In other times camas could be boiled in a water filled cooking basket, and then available for eating in about a half hour. The bulbs would turn to a spongy consistency similar to potatoes or pasta. The prairies around Chifin were full of camas, and much camas still grow in the region today.

Kalapuya Man, South of Eugene area, Wilkes expedition, 1841
Kalapuyan Man, South of Eugene area, Wilkes expedition, 1841

The Kalapuyans also hunted and fished and traded for other foods. They would make regular, annual excursions into the Cascades to meet with other tribes for trading and to pick berries and gather weaving materials. The Pe-u, Winefelly and Santiam had vast homelands in the Cascade foothills which are well represented on maps created in the 1850s.

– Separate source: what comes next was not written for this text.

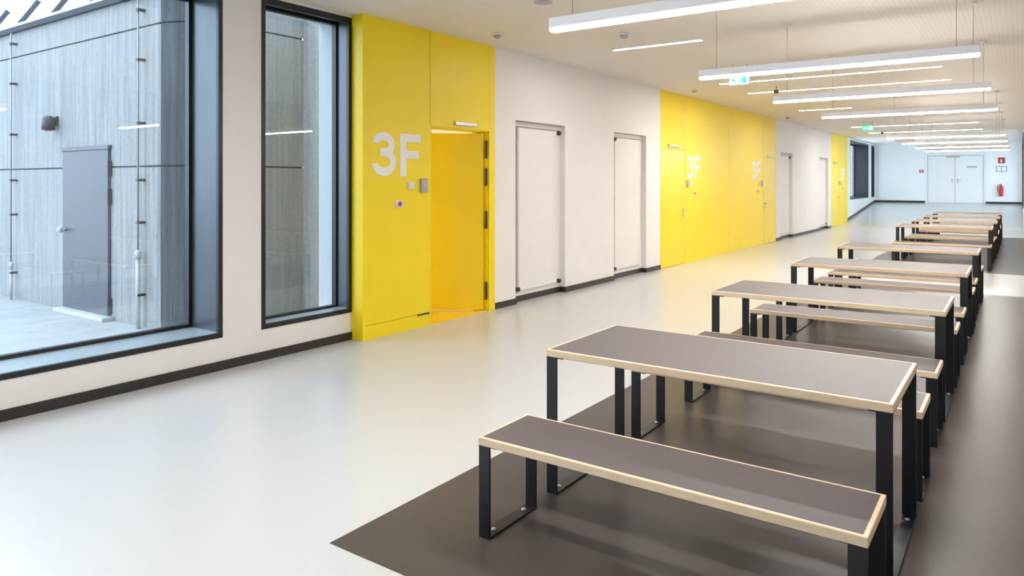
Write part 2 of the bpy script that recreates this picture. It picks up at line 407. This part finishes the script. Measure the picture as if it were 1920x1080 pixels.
for (yr, ys, yc, where) in ((5.925, 5.722, 5.542, 'on the yellow panel left of the open door'),
                            (13.635, 13.835, 14.02, 'at the near end of the long yellow wall'),
                            (18.68, 18.48, 18.30, 'at the far end of the long yellow wall'),
                            (28.36, 28.56, 28.76, 'on the last yellow wall')):
    wall_box('card_reader', yr, 1.56, .11, .15, M['grey_plastic'], 'grey card reader ' + where, 'card reader', 'card readers', 'slot', .02)
    wall_box('light_switch', ys, 1.562, .10, .078, M['plastic'], 'square white light switch under 3F ' + where, 'switch', 'light switches', 'rocker')
    wall_box('call_button', yc, 1.365, .112, .08, M['plastic'], 'white plate with small red button ' + where, 'button', 'call buttons', 'red')

# ---- far left wall with dark windows, end wall, right walls
f3, f4 = (30.35, 34.43), (35.2, 36.0)
zb, zt = .905, 3.225
mb = MB()
mb.box(XO, W, 29.85, Y1 + .2, -.1, zb).box(XO, W, 29.85, Y1 + .2, zt, H)
mb.box(XO, W, 29.85, f3[0], zb, zt).box(XO, W, f3[1], f4[0], zb, zt).box(XO, W, f4[1], Y1 + .2, zb, zt)
mb.box(XO, W2 - .05, 9.6, 29.85, -.1, H)
struct('wall_left_far', mb, M['wall'], 'white wall with two dark windows at the far left', 'wall')
window(3, f3[0], f3[1], W, -5.93, zb, zt, 'wide dark-framed window at the far left', lining='shaded_reveal')
window(4, f4[0], f4[1], W, -5.93, zb, zt, 'narrow dark window by the far corner', lining='shaded_reveal')
# end wall
mb = MB().box(XO, -3.38, Y1, Y1 + .2, .3, H + .1).box(-1.18, XR, Y1, Y1 + .2, .3, H + .1)
mb.box(-3.38, -1.18, Y1 + .125, Y1 + .2, .3, H + .1)
struct('wall_end', mb, M['end_wall'], 'white end wall left and right of the double door', 'wall')
d5 = thing('door_5', 'white double door in the end wall', 'door', (-2.28, Y1 + .03, ZRAMP)); d5['kind'] = 'structure'
MB().box(-1.10, -1.02, 0, .12, 0, H - ZRAMP).box(1.02, 1.10, 0, .12, 0, H - ZRAMP).box(-1.02, 1.02, 0, .12, 2.05, H - ZRAMP).build('door_frame', M['end_door'], d5)
for a, b in ((-1.01, -.006), (.006, 1.01)):
    MB().box(a, b, .02, .08, .006, 2.04, .004).build('door_leaf', M['end_door'], d5)
for sx in (-.10, .10):
    MB().box(sx - .03, sx + .03, .008, .02, .86, 1.06, .003).cyl((sx, .02, 1.0), (sx, -.04, 1.0), .012).cyl((sx, -.035, 1.0), (sx + (.13 if sx > 0 else -.03), -.035, 1.0), .012).build('door_handle', M['alu'], d5)
MB().box(-.32, .18, -.03, .02, 1.96, 2.03, .005).build('closer_rail', M['alu'], d5)
MB().box(.42, .80, .012, .02, 1.52, 1.58, .001).build('door_plate', M['grey_board'], d5)
M['right_wall'] = mat('greige_wall_paint', (.42, .375, .34), .6, noise=.012, nscale=3)
mb = MB().box(XR, XR + .2, Y0 - .2, 28.0, -.1, H)
struct('ground_right', MB().box(XR + .2, 14, -14, 40, -.2, -.06), M['paving'], 'pale paving outside the right wall', 'paving')
struct('wall_right', mb, M['right_wall'], 'right wall of the hall', 'wall')
struct('wall_back', MB().box(XO, XR + .2, Y0 - .2, Y0, 0, H), M['wall'], 'back wall of the hall', 'wall')
XE = .092
mb = MB().box(XE, XR + .2, 28.0, 28.2, 0, H)
mb.box(XE, XE + .2, 28.2, Y1 + .2, -.1, .75).box(XE, XE + .2, 28.2, Y1 + .2, 3.2, H).box(XE, XE + .2, 28.2, 28.4, .75, 3.2).box(XE, XE + .2, 35.9, Y1 + .2, .75, 3.2)
struct('wall_right_far', mb, M['end_wall'], 'white wall at the far right edge', 'wall')
window(5, 28.4, 35.9, XE + .01, XE + .15, .75, 3.2, 'unseen wide window added in the far right wall for daylight')  # opening added out of view to bring cool daylight into the end zone

# fire gear on the end wall
t = thing('fire_extinguisher', 'red fire extinguisher hung on the end wall right of the double door', 'fire extinguisher', (-.645, Y1 - .10, 1.0))
MB().lathe((0, 0, 0), [(.05, 0), (.078, .012), (.08, .03), (.08, .36), (.065, .41), (.03, .44), (.025, .46)], 24).build('cylinder_body', M['red'], t)
MB().cyl((0, 0, .46), (0, 0, .50), .02).box(-.015, .015, -.11, .03, .50, .515, .002).box(-.012, .012, -.09, .02, .475, .487, .002).build('valve_head', M['dark'], t)
hb = MB(); pts = [Vector((-.02, 0, .49)), Vector((-.08, -.02, .48)), Vector((-.115, -.02, .40)), Vector((-.115, -.02, .25)), Vector((-.105, -.02, .15))]
for a, b in zip(pts, pts[1:]): hb.cyl(a, b, .012, 8)
hb.build('hose', M['dark'], t)
MB().box(-.05, .05, .082, .103, .20, .42, .003).build('wall_bracket', M['dark'], t)
t = thing('fire_sign', 'small red fire sign high on the end wall above the extinguisher', 'sign', (-.63, Y1, 2.49))
MB().box(-.12, .12, -.01, 0, -.12, .12, .002).build('plate', M['red'], t)
MB().lathe((-.01, -.012, -.08), [(.028, 0), (.028, .10), (.012, .12), (.012, .14)], 12).build('pictogram', M['lettering'], t)
t = thing('notice_board', 'grey framed notice on the end wall between red sign and extinguisher', 'notice', (-.63, Y1, 2.13))
MB().box(-.19, .19, -.012, 0, -.125, .125, .003).build('frame', M['grey_board'], t)
MB().box(-.15, -.02, -.016, -.012, -.09, .09, .001).box(.02, .15, -.016, -.012, -.09, .09, .001).build('paper', M['lettering'], t)
t = thing('fire_call_point', 'red fire call point on the end wall left of the double door', 'alarm', (-3.53, Y1, 2.065))
MB().box(-.075, .075, -.04, .003, -.06, .06, .006).build('housing', M['red_soft'], t)
MB().cyl((0, -.04, 0), (0, -.046, 0), .03, 16).build('push_button', M['plastic'], t)

# ---- baseboards
bh, bt = .078, .012
mb = MB().box(W2, W2 + bt, Y0, 5.024, 0, bh)
struct('baseboard_left', mb, M['skirting'], 'dark skirting below the two near windows', 'skirting')
def skirting(name, ya, yb, niches, lab):
    mb = MB(); cur = ya
    for a, b in niches:
        mb.box(W, W + bt, cur, a + .0, 0, bh)
        mb.box(W - .09, W + bt, a - .0, a + bt, 0, bh).box(W - .09, W - .09 + bt, a + bt, b - bt, 0, bh).box(W - .09, W + bt, b - bt, b, 0, bh)
        cur = b
    mb.box(W, W + bt, cur, yb, 0, bh)
    struct(name, mb, M['skirting'], lab, 'skirting')
skirting('baseboard_left_white', 7.252, 12.328, N1, 'dark skirting below the first pair of recesses')
skirting('baseboard_left_white_far', 19.982, 26.898, N2, 'dark skirting below the second pair of recesses')
mb = MB().prism([(29.86, ramp(29.86)), (Y1, ZRAMP), (Y1, ZRAMP + .09), (29.86, ramp(29.86) + .09)], lambda u, v, k: (W + k * bt, u, v))
struct('baseboard_left_far', mb, M['skirting'], 'dark skirting rising along the ramp at the far left', 'skirting')
mb = MB().box(W + bt, -3.39, Y1 - .014, Y1, ZRAMP, ZRAMP + .09)
struct('baseboard_end', mb, M['skirting'], 'dark skirting on the end wall left of the double door', 'skirting')
mb = MB().box(-1.18, XE, Y1 - .014, Y1, ZRAMP, ZRAMP + .09)
struct('baseboard_end_right', mb, M['skirting'], 'dark skirting on the end wall right of the double door', 'skirting')

# ------------------------------------------------------- tables and benches
TX0, TX1 = -1.992, -.400
def make_table(name, cat, depth, hgt, lab, group):
    t = thing(name, lab, cat, (0, 0, 0), group)
    th, wl = .036, TX1 - TX0
    MB().box(0, wl, 0, depth, hgt - th, hgt, .0025).build('tabletop' if name == 'dining_table' else 'seat', M['ply'], t)
    rim = .017
    MB().box(rim, wl - rim, rim, depth - rim, hgt - .001, hgt + .0012).build('linoleum_surface', M['lino'], t)
    for side in (0, 1):
        fl = .060; x0 = 0.002 if side == 0 else wl - fl - .002; tk = .011
        m = MB(); zt_ = hgt - th
        m.box(x0, x0 + fl, .003, .003 + tk, 0.0, zt_, .0015).box(x0, x0 + fl, depth - .003 - tk, depth - .003, 0.0, zt_, .0015)
        m.box(x0, x0 + fl, .003 + tk, depth - .003 - tk, 0.0, tk, .001)
        xa = x0 if side == 0 else x0 - .03
        m.box(xa, xa + fl + .03, .003 + tk, depth - .003 - tk, zt_ - .008, zt_, .001)
        lg = m.build('leg', M['steel'], t)
        for yy in (.075, depth - .075):
            MB().cyl((x0 + fl / 2, yy, tk), (x0 + fl / 2, yy, tk + .006), .011, 10).cyl((x0 + fl / 2, yy, tk + .006), (x0 + fl / 2, yy, tk + .010), .006, 8).build('bolt', M['bolt'], lg)
    return t
ordn = ['first', 'second', 'third', 'fourth', 'fifth', 'sixth', 'seventh', 'eighth']
ty = [3.122, 5.560, 7.950, 10.398, 16.02, 18.42, 20.84, 23.27]
proto = make_table('dining_table', 'table', .778, .736, '', 'grey tables in the row')
bproto = make_table('bench', 'bench', .392, .4495, '', 'grey benches in the row')
tnames = ['nearest and largest grey table with plywood edge, behind the front bench'] + ['%s grey plywood-edged table from the camera' % ordn[i] for i in (1, 2)] + \
         ['fourth grey table, last on the near dark inlay', 'fifth grey table, first on the far dark inlay', 'sixth grey plywood-edged table from the camera', 'seventh grey plywood-edged table from the camera', 'eighth and farthest grey table']
jit = [0, -.004, 0, -.012, -.02, 0.0, 0, -.01]
FZ = .003
for i, y in enumerate(ty):
    lab = tnames[i]
    if i == 0: proto.location = (TX0 + jit[i], y, FZ); proto['label'] = lab
    else: dup(proto, (TX0 + jit[i], y, FZ), lab)
k = 0
for i, y in enumerate(ty):
    for side, off in (('near', -.568), ('far', .978)):
        lab = 'low grey bench with black loop legs on the %s side of the %s table' % (side, ordn[i])
        if i == 0 and side == 'near': lab = 'front bench, nearest the camera, low grey with plywood edge'
        p = (TX0 + jit[i] + (.004 if side == 'far' else 0), y + off, FZ)
        if k == 0: bproto.location = p; bproto['label'] = lab
        else: dup(bproto, p, lab)
        k += 1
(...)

The Kalapuya in the Eugene area would be subject to raids from the Molalla and Klamath for slaves and wives. The other tribes would come down from the Casacades on the Klamath trail and raid the villages, then attempt to escape into the Cascades again. The Yoncalla were subject to such raids and one is documented in Jesse Applegate’s book “The Yangoliers”. Chief Halo of the Yoncallas woke one day to such a raid. Men of the Yoncalla followed the kidnappers, and caught them in the Cascades, returning the girl to the tribe.

In 1856 all of the Kalapuya tribes were removed to the Grand Ronde Indian Reservation. There they settled in with some 27-35 tribes of western Oregon.